» SOURCE DATA

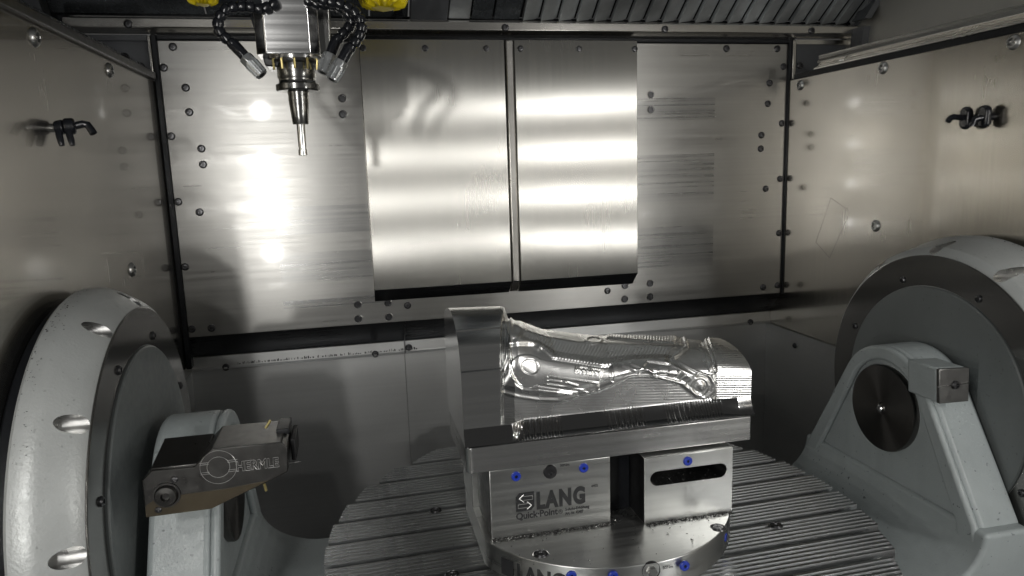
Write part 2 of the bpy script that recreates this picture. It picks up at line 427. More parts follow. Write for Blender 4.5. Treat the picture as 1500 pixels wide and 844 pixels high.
# upper outer sheets beyond the rails
ou = MB().prism([(1.19, .17), (1.24, .62), (1.26, .62), (1.21, .17)], 'y', .25, 1.60)
ou = structure('outer_wall_right', ou, 'steel_outer')
for yy, zz, ln in ((1.0, .33, .2), (1.05, .36, .16)): pass
MB().box(1.2005, 1.30, 1.6005, 1.62, .17, .52).build('rear_sheet', 'roof_dark', ou)
MB().prism([(1.178, .20), (1.186, .30), (1.205, .30), (1.198, .20)], 'y', 1.52, 1.56).build('post', 'corner_paint', ou)
pp = MB().prism([(1.172, .313), (1.245, .42), (1.262, .42), (1.189, .313)], 'y', 1.50, 1.545).build('brace', 'corner_paint', ou)
ou = structure('outer_wall_left', MB().prism([(-.56, .17), (-.60, .62), (-.62, .62), (-.58, .17)], 'y', .25, 1.60), 'roof_dark')
MB().box(-.66, -.5065, 1.6005, 1.62, .17, .52).build('rear_sheet', 'roof_dark', ou)
MB().prism([(-.512, .28), (-.545, .44), (-.575, .44), (-.542, .28)], 'y', 1.50, 1.54).build('post', 'corner_paint', ou)

# roof: folding cover sloping up towards the viewer, slat by slat
def roof_pt(x, t, off=0.):        # t metres up the slope, off along the slope's normal (down into the room)
    c, s_ = .817, .576
    return (x, 1.574 - t * c - off * s_, .318 + t * s_ - off * c)
def roof_box(mb, x0, x1, t0, t1, o0, o1):
    P = [roof_pt(x, t, o) for o in (o0, o1) for (x, t) in ((x0, t0), (x1, t0), (x1, t1), (x0, t1))]
    mb.add(P, [(0, 1, 2, 3), (4, 7, 6, 5), (0, 4, 5, 1), (1, 5, 6, 2), (2, 6, 7, 3), (3, 7, 4, 0)])
roof = thing('folding_roof', 'dark folding roof cover of narrow metal slats above the top rail', 'roof cover', (.75, 1.574, .318))
mb = MB(); roof_box(mb, .22, 1.235, -.004, 1.75, -.012, -.006); mb.build('backing', 'black_gap', roof)
x = .385; i = 0
while x < 1.19:
    mb = MB(); o0 = -.004; P = []
    for t in (0, 1.75):
        for (xx, oo) in ((x, -.004), (x, .008), (x + .028, .003), (x + .0375, -.004)): P.append(roof_pt(xx, t, oo))
    mb.add(P, [(0, 1, 2, 3), (7, 6, 5, 4), (0, 4, 5, 1), (1, 5, 6, 2), (2, 6, 7, 3), (3, 7, 4, 0)])
    mb.build('slat', 'roof_slat', roof, bevel=.001); x += .0402; i += 1
for (a, b_, mm) in ((.225, .27, 'roof_slat'), (.274, .318, 'roof_dark'), (.322, .378, 'roof_dark')):
    mb = MB(); roof_box(mb, a, b_, 0, 1.75, -.004, .004); mb.build('slat', mm, roof, bevel=.001)
mb = MB(); roof_box(mb, 1.197, 1.225, 0, 1.75, -.004, .012); mb.build('edge_frame', 'corner_paint', roof, bevel=.001)
hood = thing('roof_panel', 'dark glossy sheet metal roof panel above the spindle, left of the slats', 'panel', (-.15, 1.574, .318))
for (a, b_, mm) in ((-.64, -.255, 'roof_dark'), (-.252, .06, 'roof_dark'), (.063, .14, 'roof_dark')):
    mb = MB(); roof_box(mb, a, b_, 0, 1.75, -.004, .002); mb.build('sheet', mm, hood, bevel=.001)
mb = MB(); roof_box(mb, .143, .221, .004, 1.75, -.004, .014); mb.build('box_cover', 'corner_paint', hood, bevel=.002)
mb = MB(); roof_box(mb, .115, .128, .006, .02, .0025, .014); mb.build('block', 'black_plastic', hood)

# ------------------------------------------------------------------ wall spray nozzles
def bent(mb, pts, r): mb.tube(pts, r, 12)
nz = thing('spray_nozzle', 'black triple coolant nozzle sticking out of the left wall', 'nozzle', (XL, 1.04, .07), 'wall coolant nozzles')
NY_, NZ_ = 1.042, .0695
MB().rod((XL, NY_, NZ_), (XL + .006, NY_, NZ_), .0055).build('stem', 'polished', nz)
MB().rod((XL + .004, NY_, NZ_), (XL + .0145, NY_, NZ_ + .001), .0085, .0095).build('body', 'black_plastic', nz, bevel=.002)
MB().rod((XL + .014, NY_, NZ_ + .001), (XL + .027, NY_ + .003, NZ_ + .002), .0108, .0102).build('body', 'black_plastic', nz, bevel=.003)
for x0 in (.009, .021):
    mb = MB(); mb.tube([(XL + x0, NY_ - .003, NZ_ - .002), (XL + x0 + .001, NY_ - .007, NZ_ - .010), (XL + x0 + .003, NY_ - .010, NZ_ - .018), (XL + x0 + .004, NY_ - .011, NZ_ - .023)], [.0045, .0043, .004, .0032]); mb.build('spout', 'black_plastic', nz)
mb = MB(); mb.tube([(XL + .025, NY_ + .003, NZ_ + .002), (XL + .035, NY_ + .005, NZ_ + .0045), (XL + .040, NY_ + .006, NZ_ + .0035), (XL + .044, NY_ + .005, NZ_ - .003), (XL + .0465, NY_ + .004, NZ_ - .008)], .0048); mb.build('spout', 'black_plastic', nz)
def rnoz(px, py, lab, spout):
    p = atx(px, py, XR - .014)
    n = thing('spray_nozzle', lab, 'nozzle', (XR, p.y, p.z), 'wall coolant nozzles')
    mb = MB(); mb.rod((XR, p.y, p.z), (XR - .010, p.y, p.z), .006); mb.build('stem', 'black_plastic', n)
    mb = MB(); mb.prism([(p.y + .0105 * math.cos(a) , p.z + (.0085 if math.sin(a) > 0 else -.0085) + .0105 * math.sin(a)) for a in [i * math.pi / 10 for i in range(20)]], 'x', XR - .009, XR - .021)
    mb.build('body', 'black_plastic', n, bevel=.004)
    mb = MB(); mb.tube([(XR - .018 + dx * .72, p.y + dy * .7, p.z + dz * .8) for dx, dy, dz in spout], .0050); mb.build('spout', 'black_plastic', n)
rnoz(1416, 173, 'black coolant nozzle on the right wall with a long spout pointing left', [(0, 0, 0), (-.016, .002, .002), (-.030, .004, .0035), (-.036, .004, .001), (-.043, .004, -.006)])
rnoz(1443, 171, 'black coolant nozzle on the right wall with a short spout turned down', [(0, 0, -.002), (-.010, .004, -.003), (-.017, .006, -.005), (-.019, .007, -.011), (-.019, .007, -.019)])

# ------------------------------------------------------------------ spindle, tool, hoses
SY = 1.10; SX = -.0635
spn = thing('spindle_head', 'faceted bare aluminium spindle nose hanging from the roof', 'spindle', (SX, SY, .165))
def octo(w, d, c, z0, z1, mat, name, bevel=.001):
    HX = SX - .0065
    pl = [(HX - w, SY + d - c), (HX - w, SY - d + .009), (HX - w + .0135, SY - d), (HX + w - .0135, SY - d), (HX + w, SY - d + .009), (HX + w, SY + d - c), (HX + w - c, SY + d), (HX - w + c, SY + d)]
    return MB().prism(pl, 'z', z0, z1).build(name, mat, spn, bevel=bevel, ang=18)
octo(.0420, .044, .030, .1635, .60, 'nose_alu', 'nose_block')
MB().prism([(SX - .060, .60), (SX - .060, .24), (SX - .041, .152), (SX - .020, .150), (SX - .020, .60)], 'y', SY - .012, SY + .05).build('side_guard', 'black_plastic', spn, bevel=.002)
MB().prism([(SX + .030, .60), (SX + .030, .165), (SX + .050, .175), (SX + .062, .60)], 'y', SY - .010, SY + .05).build('side_guard', 'holder_steel', spn, bevel=.002)
MB().lathe([(.030, .1640), (.032, .157), (.026, .155), (.026, .150)], (SX, SY, 0), 'z', 32).build('seal_ring', 'dark_screw', spn)
MB().lathe([(.0385, .1636), (.0385, .160), (.034, .159)], (SX, SY, 0), 'z', 32).build('collar', 'polished', spn)
for k in range(5):
    a = R_(208 + k * 31)
    x, y = SX + .034 * math.cos(a), SY + .034 * math.sin(a)
    MB().rod((x, y, .1625), (x * .96 + SX * .04, y * .96 + SY * .04, .146), .0017, seg=8).build('coolant_jet', 'brass', spn)
tool = thing('tool_holder', 'dark steel tool holder with a slim end mill under the spindle', 'tool', (SX, SY, .031))
k = .00095
MB().lathe([(.010, .160), (.0262, .158), (.0268, .153), (.0268, .137), (.0255, .135), (.0250, .131), (.0262, .1285), (.0300, .127), (.0300, .120), (.0285, .118), (.0150, .117), (.0140, .112)], (SX, SY, 0), 'z', 40).build('flange', 'holder_steel', tool)
MB().lathe([(.0140, .1125), (.0143, .105), (.0138, .104), (.0140, .1025), (.0112, .073), (.0105, .072)], (SX, SY, 0), 'z', 32).build('taper', 'holder_steel', tool)
MB().rod((SX, SY, .0725), (SX, SY, .040), .0060, .0058, 20).build('shank', 'polished', tool)
mb = MB(); mb.lathe([(.0058, .0402), (.0050, .0395), (.0050, .0372), (.0064, .0365), (.0064, .0290), (.0056, .0282), (.0, .0282)], (SX, SY, 0), 'z', 12)
mb.build('cutting_edge', 'polished', tool)
s = MB(); s.lathe([(.0040, -.006), (.0068, -.0045), (.0078, 0), (.0068, .0045), (.0046, .006), (.0046, .0075), (.0062, .0085)], seg=12)
ME_SEG = s.mesh('segment', 'black_plastic')
def hose(label, pts, depth, tip):
    P = [at(px, py, dd) for (px, py), dd in zip(pts, depth)]
    h = thing('coolant_hose', label, 'hose', P[-1], 'jointed coolant hoses')
    # walk along the polyline placing one ball segment every 10.5 mm
    step = .0108; L = [0]
    for a, b_ in zip(P, P[1:]): L.append(L[-1] + (b_ - a).length)
    t = 0
    def pt(t):
        for i in range(len(P) - 1):
            if t <= L[i + 1] or i == len(P) - 2:
                return P[i].lerp(P[i + 1], (t - L[i]) / (L[i + 1] - L[i]))
    while t < L[-1]:
        a, b_ = pt(t), pt(min(t + .004, L[-1] + .004))
        o = put(ME_SEG, 'segment', h, a, (b_ - a).to_track_quat('Z', 'Y').to_euler()); t += step
    a, b_ = P[-1], at(*tip, depth[-1] - .01)
    d = (b_ - a); ln = d.length; q = d.normalized()
    MB().rod(a - q * .004, a + q * ln * .42, .0082, .0075, 8).build('adapter', 'black_plastic', h, bevel=.001)
    MB().rod(a + q * ln * .40, a + q * ln * .60, .0098, .0098, 6).build('nut', 'nozzle_zinc', h, bevel=.001)
    mb = MB(); mb.rod(a + q * ln * .58, a + q * ln, .0092, .0078, 20); t_ = mb.build('nozzle_tip', 'nozzle_zinc', h)
    MB().rod(a + q * ln * .98, a + q * ln * 1.004, .0045, .0045, 12).build('bore', 'black_gap', t_)
    qq = q.to_track_quat('Z', 'Y')
    for i in range(10):
        an = 2 * math.pi * i / 10; e = qq @ Vector((math.cos(an), math.sin(an), 0))
        MB().rod(a + q * ln * .62 + e * .0088, a + q * ln * .97 + e * .0076, .0013, .0013, 5).build('rib', 'nozzle_zinc', t_)
hose('black jointed coolant hose curling left of the spindle to a grey nozzle', [(402, 6), (385, 14), (366, 10), (346, 9), (331, 14), (320, 27), (319, 42), (324, 50), (333, 58), (343, 66)], [1.05] * 10, (384, 110))
hose('black jointed coolant hose right of the spindle, the one nearer the tool', [(452, 2), (468, 7), (484, 6), (500, 12), (511, 22), (516, 34), (508, 44), (499, 53), (491, 62)], [1.05] * 9, (473, 107))
hose('black jointed coolant hose right of the spindle, the outermost one', [(462, -4), (480, 2), (500, 6), (517, 15), (527, 27), (530, 42), (526, 54), (519, 64), (510, 73)], [1.03] * 9, (486, 117))
for lab, px, sc in (('yellow corrugated cap at the top edge right of the spindle', 562, 1.0), ('yellow cap peeking in at the top edge left of the spindle', 297, .62)):
    c = at(px, 7 if sc > .8 else 1, 1.30)
    mb = MB(); r0 = .040 * sc; vs = []
    rows = [(.55, .004), (.96, .008), (1.0, .012), (1.0, .06)]
    for (r, h) in rows:
        for i in range(48):
            a = 2 * math.pi * i / 48; w = 1 + .05 * math.cos(14 * a); vs.append((c.x + r0 * r * w * math.cos(a), c.y + r0 * r * w * math.sin(a), c.z - .008 + h + (.0035 * math.cos(14 * a) if h < .02 else 0)))
    fs = [tuple(range(47, -1, -1))]
    for j in range(3):
        for i in range(48): fs.append((j * 48 + i, j * 48 + (i + 1) % 48, (j + 1) * 48 + (i + 1) % 48, (j + 1) * 48 + i))
    mb.add(vs, fs); o = mb.build('yellow_cap', 'nylon_yellow', origin=(c.x, c.y, c.z - .008)); tag(o, lab, 'cap', 'yellow caps')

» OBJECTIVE
Pictures excluded, repeat exactly the lines from the top of the material through the line with "1.54).build('post', 'corner_paint', ou)", including both of those lines.

» RIGHT ANSWER
Write part 2 of the bpy script that recreates this picture. It picks up at line 427. More parts follow. Write for Blender 4.5. Treat the picture as 1500 pixels wide and 844 pixels high.
# upper outer sheets beyond the rails
ou = MB().prism([(1.19, .17), (1.24, .62), (1.26, .62), (1.21, .17)], 'y', .25, 1.60)
ou = structure('outer_wall_right', ou, 'steel_outer')
for yy, zz, ln in ((1.0, .33, .2), (1.05, .36, .16)): pass
MB().box(1.2005, 1.30, 1.6005, 1.62, .17, .52).build('rear_sheet', 'roof_dark', ou)
MB().prism([(1.178, .20), (1.186, .30), (1.205, .30), (1.198, .20)], 'y', 1.52, 1.56).build('post', 'corner_paint', ou)
pp = MB().prism([(1.172, .313), (1.245, .42), (1.262, .42), (1.189, .313)], 'y', 1.50, 1.545).build('brace', 'corner_paint', ou)
ou = structure('outer_wall_left', MB().prism([(-.56, .17), (-.60, .62), (-.62, .62), (-.58, .17)], 'y', .25, 1.60), 'roof_dark')
MB().box(-.66, -.5065, 1.6005, 1.62, .17, .52).build('rear_sheet', 'roof_dark', ou)
MB().prism([(-.512, .28), (-.545, .44), (-.575, .44), (-.542, .28)], 'y', 1.50, 1.54).build('post', 'corner_paint', ou)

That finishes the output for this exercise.